▶ [Exercise]: Reproduce the data in its entirety, exactly as supplied.
------------------------------------------------------------------------
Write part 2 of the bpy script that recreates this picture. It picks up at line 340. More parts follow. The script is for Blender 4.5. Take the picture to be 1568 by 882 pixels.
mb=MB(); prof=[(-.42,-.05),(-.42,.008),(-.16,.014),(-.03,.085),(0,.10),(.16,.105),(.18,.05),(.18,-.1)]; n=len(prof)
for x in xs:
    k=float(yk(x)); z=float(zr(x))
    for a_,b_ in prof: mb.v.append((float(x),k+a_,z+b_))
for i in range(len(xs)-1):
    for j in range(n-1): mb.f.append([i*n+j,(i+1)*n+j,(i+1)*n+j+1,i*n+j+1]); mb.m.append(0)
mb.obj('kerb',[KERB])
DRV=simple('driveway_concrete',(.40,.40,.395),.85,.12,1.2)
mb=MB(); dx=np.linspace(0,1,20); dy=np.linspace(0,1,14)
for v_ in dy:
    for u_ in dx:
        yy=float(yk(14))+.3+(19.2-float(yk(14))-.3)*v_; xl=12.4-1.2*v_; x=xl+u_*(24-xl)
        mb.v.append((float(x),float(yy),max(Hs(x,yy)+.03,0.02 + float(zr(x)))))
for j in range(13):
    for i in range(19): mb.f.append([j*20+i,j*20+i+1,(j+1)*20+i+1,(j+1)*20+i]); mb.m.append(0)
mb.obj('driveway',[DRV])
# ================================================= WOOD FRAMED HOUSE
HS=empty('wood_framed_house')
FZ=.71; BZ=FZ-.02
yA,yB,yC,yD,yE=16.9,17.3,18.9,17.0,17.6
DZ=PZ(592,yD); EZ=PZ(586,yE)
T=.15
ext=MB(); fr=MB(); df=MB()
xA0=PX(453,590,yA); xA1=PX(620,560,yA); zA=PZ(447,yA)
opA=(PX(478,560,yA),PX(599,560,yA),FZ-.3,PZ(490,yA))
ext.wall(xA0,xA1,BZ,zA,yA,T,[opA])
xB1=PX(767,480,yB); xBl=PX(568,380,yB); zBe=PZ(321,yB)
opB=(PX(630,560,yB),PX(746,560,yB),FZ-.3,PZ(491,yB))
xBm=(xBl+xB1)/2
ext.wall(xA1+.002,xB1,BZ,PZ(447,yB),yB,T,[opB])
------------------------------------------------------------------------
▶ [Correct result]:
Write part 2 of the bpy script that recreates this picture. It picks up at line 340. More parts follow. The script is for Blender 4.5. Take the picture to be 1568 by 882 pixels.
mb=MB(); prof=[(-.42,-.05),(-.42,.008),(-.16,.014),(-.03,.085),(0,.10),(.16,.105),(.18,.05),(.18,-.1)]; n=len(prof)
for x in xs:
    k=float(yk(x)); z=float(zr(x))
    for a_,b_ in prof: mb.v.append((float(x),k+a_,z+b_))
for i in range(len(xs)-1):
    for j in range(n-1): mb.f.append([i*n+j,(i+1)*n+j,(i+1)*n+j+1,i*n+j+1]); mb.m.append(0)
mb.obj('kerb',[KERB])
DRV=simple('driveway_concrete',(.40,.40,.395),.85,.12,1.2)
mb=MB(); dx=np.linspace(0,1,20); dy=np.linspace(0,1,14)
for v_ in dy:
    for u_ in dx:
        yy=float(yk(14))+.3+(19.2-float(yk(14))-.3)*v_; xl=12.4-1.2*v_; x=xl+u_*(24-xl)
        mb.v.append((float(x),float(yy),max(Hs(x,yy)+.03,0.02 + float(zr(x)))))
for j in range(13):
    for i in range(19): mb.f.append([j*20+i,j*20+i+1,(j+1)*20+i+1,(j+1)*20+i]); mb.m.append(0)
mb.obj('driveway',[DRV])
# ================================================= WOOD FRAMED HOUSE
HS=empty('wood_framed_house')
FZ=.71; BZ=FZ-.02
yA,yB,yC,yD,yE=16.9,17.3,18.9,17.0,17.6
DZ=PZ(592,yD); EZ=PZ(586,yE)
T=.15
ext=MB(); fr=MB(); df=MB()
xA0=PX(453,590,yA); xA1=PX(620,560,yA); zA=PZ(447,yA)
opA=(PX(478,560,yA),PX(599,560,yA),FZ-.3,PZ(490,yA))
ext.wall(xA0,xA1,BZ,zA,yA,T,[opA])
xB1=PX(767,480,yB); xBl=PX(568,380,yB); zBe=PZ(321,yB)
opB=(PX(630,560,yB),PX(746,560,yB),FZ-.3,PZ(491,yB))
xBm=(xBl+xB1)/2
ext.wall(xA1+.002,xB1,BZ,PZ(447,yB),yB,T,[opB])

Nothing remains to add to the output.